Navaratri: Hindus celebrate nine nights of femininity and goddess Durga

Dancers in colorful dresses in front of stone temple

Garba dancers for Navaratri. Photo courtesy of Wikimedia Commons

TUESDAY, OCTOBER 9: An ancient festival that emphasizes the motherhood of the divine and femininity, Hindus begin the nine-night religious festival known as Sharad Navaratri (English spellings vary; the name often appears without the middle “a”). Each night during Navaratri, Hindus worship a different form or characteristic of the Mother Goddess Durga, who is regarded as being manifested in cosmic energy and power. In general, Sharad Navaratri is the celebration of good over evil, though many aspects of this tradition vary by region in India and around the world.

Did you know? Navaratri means, literally, “nine nights” (“nava” and “ratri”).

Navaratri in its basic form takes place a number of times during the seasons of each year, but it’s Sharad Navaratri—this festival, at the beginning of autumn—that takes precedence over any other. Sharad Navaratri culminates on a final day known as Dussehra.

Legends related to this observance differ: Some indicate that Shiva gave permission to Durga to visit her mother for nine days, while others describe Durga’s victory following a nine-day battle with the demon Mahishasura. Life-size clay figures depicting this battle are commonly seen in temples during Navaratri. But there is a universal theme to this tradition, too: All Hindus aim for purity, avoiding meat, grains and alcohol—and usually installing a household pot that is kept lit for nine days. Some devotees fast, and others consume only milk and fruit for nine days.

ORCHESTRAS, DANCING AND SHRINES

Navaratri brings out orchestras and community-wide singing in India: nighttime dances in the streets combine with bountiful feasts and shrines are elaborately decorated.
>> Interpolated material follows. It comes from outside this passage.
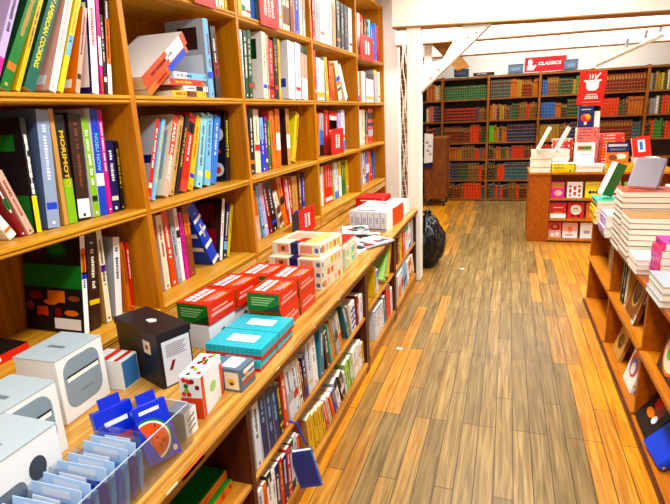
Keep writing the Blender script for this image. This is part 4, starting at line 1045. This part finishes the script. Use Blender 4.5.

In Saraswat Brahmin temples, statue figures are adorned with flowers, sandalwood paste and turmeric.

In some regions of India, it’s believed that one should try to envision the divinity in the tools used for daily life—whether books, computers or larger instruments—and decorate them with flowers and other adornments, in hopes of both humbling themselves and bringing auspiciousness upon the items that aid them in livelihood.